Omit all pictures, then retype the data exactly as given.

◆ Data:
_ _ _

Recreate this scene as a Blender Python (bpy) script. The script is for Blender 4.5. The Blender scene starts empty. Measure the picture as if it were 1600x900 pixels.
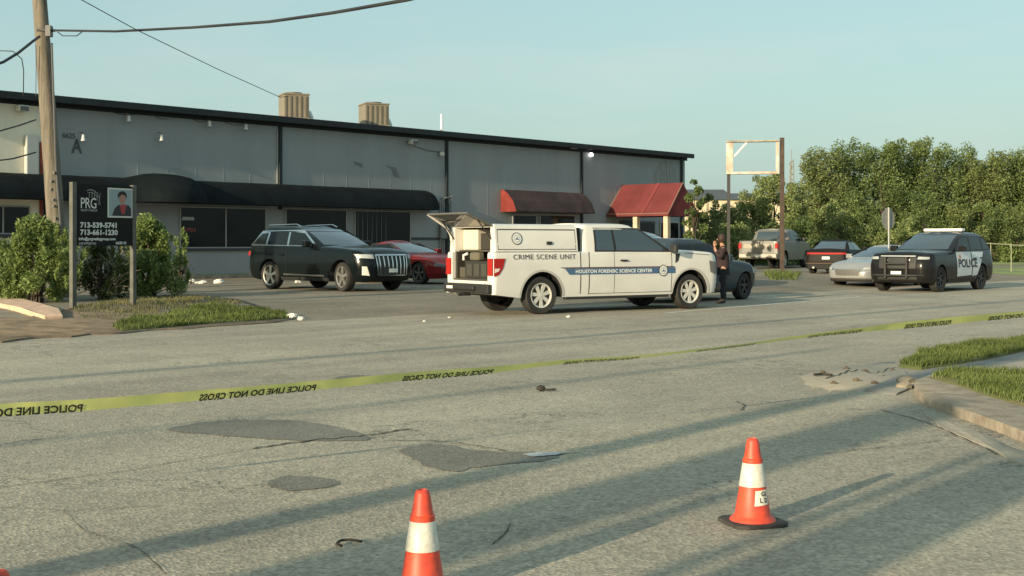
import bpy, bmesh, math, random
import numpy as np
from mathutils import Vector, Matrix
rnd = random.Random(7)
R = math.radians
SC = bpy.context.scene
COL = SC.collection

# ------------------------------------------------------------------ camera
FP, HY, CX, CH = 2000.0, 380.0, 800.0, 1.5      # focal length in photo pixels, horizon row, centre column, eye height
cam = bpy.data.cameras.new('camera'); camo = bpy.data.objects.new('camera', cam); COL.objects.link(camo)
cam.sensor_width = 36; cam.lens = 36*FP/1600; cam.shift_y = -(450-HY)/1600
cam.clip_start = .05; cam.clip_end = 6000
camo.location = (0, 0, CH); camo.rotation_euler = (R(90), 0, 0)
SC.camera = camo

# ------------------------------------------------------------------ light
SUN_A, SUN_E = math.atan(.80), R(13.5)          # shadows run towards (sin A, cos A)
sd = Vector((math.sin(SUN_A)*math.cos(SUN_E), math.cos(SUN_A)*math.cos(SUN_E), -math.sin(SUN_E)))
W = bpy.data.worlds.new('World'); SC.world = W; W.use_nodes = True
wn, wl = W.node_tree.nodes, W.node_tree.links
bg = wn['Background']; bg.inputs[1].default_value = .135
sky = wn.new('ShaderNodeTexSky'); sky.sky_type = 'NISHITA'; sky.sun_disc = False
sky.sun_elevation = SUN_E; sky.sun_rotation = math.atan2(-sd.x, -sd.y) % (2*math.pi)
sky.air_density = 1.2; sky.dust_density = 2.5; sky.ozone_density = 1.6
tc = wn.new('ShaderNodeTexCoord'); mp = wn.new('ShaderNodeMapping'); mp.inputs['Scale'].default_value = (1.2, 1.2, 5.5)
nz = wn.new('ShaderNodeTexNoise'); nz.inputs['Scale'].default_value = 2.2; nz.inputs['Detail'].default_value = 7; nz.inputs['Roughness'].default_value = .55
rp = wn.new('ShaderNodeValToRGB'); rp.color_ramp.elements[0].position = .47; rp.color_ramp.elements[1].position = .85
rp.color_ramp.elements[1].color = (.75, .75, .75, 1)
mx = wn.new('ShaderNodeMix'); mx.data_type = 'RGBA'; mx.inputs[7].default_value = (3.5, 3.9, 3.75, 1)
pale = wn.new('ShaderNodeMix'); pale.data_type = 'RGBA'; pale.inputs[0].default_value = .66; pale.inputs[7].default_value = (2.35, 3.35, 3.55, 1)
tint = wn.new('ShaderNodeMix'); tint.data_type = 'RGBA'; tint.blend_type = 'MULTIPLY'; tint.inputs[0].default_value = 1; tint.inputs[7].default_value = (1.0, 1.12, .98, 1)
wl.new(tc.outputs['Generated'], mp.inputs[0]); wl.new(mp.outputs[0], nz.inputs[0]); wl.new(nz.outputs[0], rp.inputs[0])
wl.new(rp.outputs[0], mx.inputs[0]); wl.new(sky.outputs[0], tint.inputs[6]); wl.new(tint.outputs[2], pale.inputs[6]); wl.new(pale.outputs[2], mx.inputs[6]); wl.new(mx.outputs[2], bg.inputs[0])
sl = bpy.data.lights.new('sun', 'SUN'); so = bpy.data.objects.new('sun', sl); COL.objects.link(so)
sl.energy = 5.0; sl.angle = R(.6); sl.color = (1, .82, .56)
so.rotation_euler = sd.to_track_quat('-Z', 'Y').to_euler(); so.location = (-20, -25, 20)
vs = SC.view_settings; vs.view_transform = 'Standard'; vs.look = 'None'; vs.gamma = 1; vs.use_curve_mapping = False
vs.exposure = .50

# ------------------------------------------------------------------ road frame
RA = math.atan(.9)                                # road and building axis, from +Y towards +X
dv = Vector((math.sin(RA), math.cos(RA))); nv = Vector((-math.cos(RA), math.sin(RA)))
P0 = Vector((-4.72, 23.62))
LOT = .2
def tu(x, y):
    d = Vector((x, y))-P0; return d.dot(dv), d.dot(nv)
def xy(t, u):
    p = P0+dv*t+nv*u; return p.x, p.y
def gz(x, y):
    u = tu(x, y)[1]
    s = min(1, max(0, u/5)); return LOT*s*s*(3-2*s)
def G(px, py):
    z = 0.
    for _ in range(12):
        Y = (CH-z)*FP/(py-HY); X = (px-CX)/FP*Y; z = gz(X, Y)
    return Vector((X, Y, z))
def P(px, py, Y): return Vector(((px-CX)/FP*Y, Y, CH-(py-HY)/FP*Y))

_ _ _

◆ The solution:
Recreate this scene as a Blender Python (bpy) script. The script is for Blender 4.5. The Blender scene starts empty. Measure the picture as if it were 1600x900 pixels.
import bpy, bmesh, math, random
import numpy as np
from mathutils import Vector, Matrix
rnd = random.Random(7)
R = math.radians
SC = bpy.context.scene
COL = SC.collection

# ------------------------------------------------------------------ camera
FP, HY, CX, CH = 2000.0, 380.0, 800.0, 1.5      # focal length in photo pixels, horizon row, centre column, eye height
cam = bpy.data.cameras.new('camera'); camo = bpy.data.objects.new('camera', cam); COL.objects.link(camo)
cam.sensor_width = 36; cam.lens = 36*FP/1600; cam.shift_y = -(450-HY)/1600
cam.clip_start = .05; cam.clip_end = 6000
camo.location = (0, 0, CH); camo.rotation_euler = (R(90), 0, 0)
SC.camera = camo

# ------------------------------------------------------------------ light
SUN_A, SUN_E = math.atan(.80), R(13.5)          # shadows run towards (sin A, cos A)
sd = Vector((math.sin(SUN_A)*math.cos(SUN_E), math.cos(SUN_A)*math.cos(SUN_E), -math.sin(SUN_E)))
W = bpy.data.worlds.new('World'); SC.world = W; W.use_nodes = True
wn, wl = W.node_tree.nodes, W.node_tree.links
bg = wn['Background']; bg.inputs[1].default_value = .135
sky = wn.new('ShaderNodeTexSky'); sky.sky_type = 'NISHITA'; sky.sun_disc = False
sky.sun_elevation = SUN_E; sky.sun_rotation = math.atan2(-sd.x, -sd.y) % (2*math.pi)
sky.air_density = 1.2; sky.dust_density = 2.5; sky.ozone_density = 1.6
tc = wn.new('ShaderNodeTexCoord'); mp = wn.new('ShaderNodeMapping'); mp.inputs['Scale'].default_value = (1.2, 1.2, 5.5)
nz = wn.new('ShaderNodeTexNoise'); nz.inputs['Scale'].default_value = 2.2; nz.inputs['Detail'].default_value = 7; nz.inputs['Roughness'].default_value = .55
rp = wn.new('ShaderNodeValToRGB'); rp.color_ramp.elements[0].position = .47; rp.color_ramp.elements[1].position = .85
rp.color_ramp.elements[1].color = (.75, .75, .75, 1)
mx = wn.new('ShaderNodeMix'); mx.data_type = 'RGBA'; mx.inputs[7].default_value = (3.5, 3.9, 3.75, 1)
pale = wn.new('ShaderNodeMix'); pale.data_type = 'RGBA'; pale.inputs[0].default_value = .66; pale.inputs[7].default_value = (2.35, 3.35, 3.55, 1)
tint = wn.new('ShaderNodeMix'); tint.data_type = 'RGBA'; tint.blend_type = 'MULTIPLY'; tint.inputs[0].default_value = 1; tint.inputs[7].default_value = (1.0, 1.12, .98, 1)
wl.new(tc.outputs['Generated'], mp.inputs[0]); wl.new(mp.outputs[0], nz.inputs[0]); wl.new(nz.outputs[0], rp.inputs[0])
wl.new(rp.outputs[0], mx.inputs[0]); wl.new(sky.outputs[0], tint.inputs[6]); wl.new(tint.outputs[2], pale.inputs[6]); wl.new(pale.outputs[2], mx.inputs[6]); wl.new(mx.outputs[2], bg.inputs[0])
sl = bpy.data.lights.new('sun', 'SUN'); so = bpy.data.objects.new('sun', sl); COL.objects.link(so)
sl.energy = 5.0; sl.angle = R(.6); sl.color = (1, .82, .56)
so.rotation_euler = sd.to_track_quat('-Z', 'Y').to_euler(); so.location = (-20, -25, 20)
vs = SC.view_settings; vs.view_transform = 'Standard'; vs.look = 'None'; vs.gamma = 1; vs.use_curve_mapping = False
vs.exposure = .50

# ------------------------------------------------------------------ road frame
RA = math.atan(.9)                                # road and building axis, from +Y towards +X
dv = Vector((math.sin(RA), math.cos(RA))); nv = Vector((-math.cos(RA), math.sin(RA)))
P0 = Vector((-4.72, 23.62))
LOT = .2
def tu(x, y):
    d = Vector((x, y))-P0; return d.dot(dv), d.dot(nv)
def xy(t, u):
    p = P0+dv*t+nv*u; return p.x, p.y
def gz(x, y):
    u = tu(x, y)[1]
    s = min(1, max(0, u/5)); return LOT*s*s*(3-2*s)
def G(px, py):
    z = 0.
    for _ in range(12):
        Y = (CH-z)*FP/(py-HY); X = (px-CX)/FP*Y; z = gz(X, Y)
    return Vector((X, Y, z))
def P(px, py, Y): return Vector(((px-CX)/FP*Y, Y, CH-(py-HY)/FP*Y))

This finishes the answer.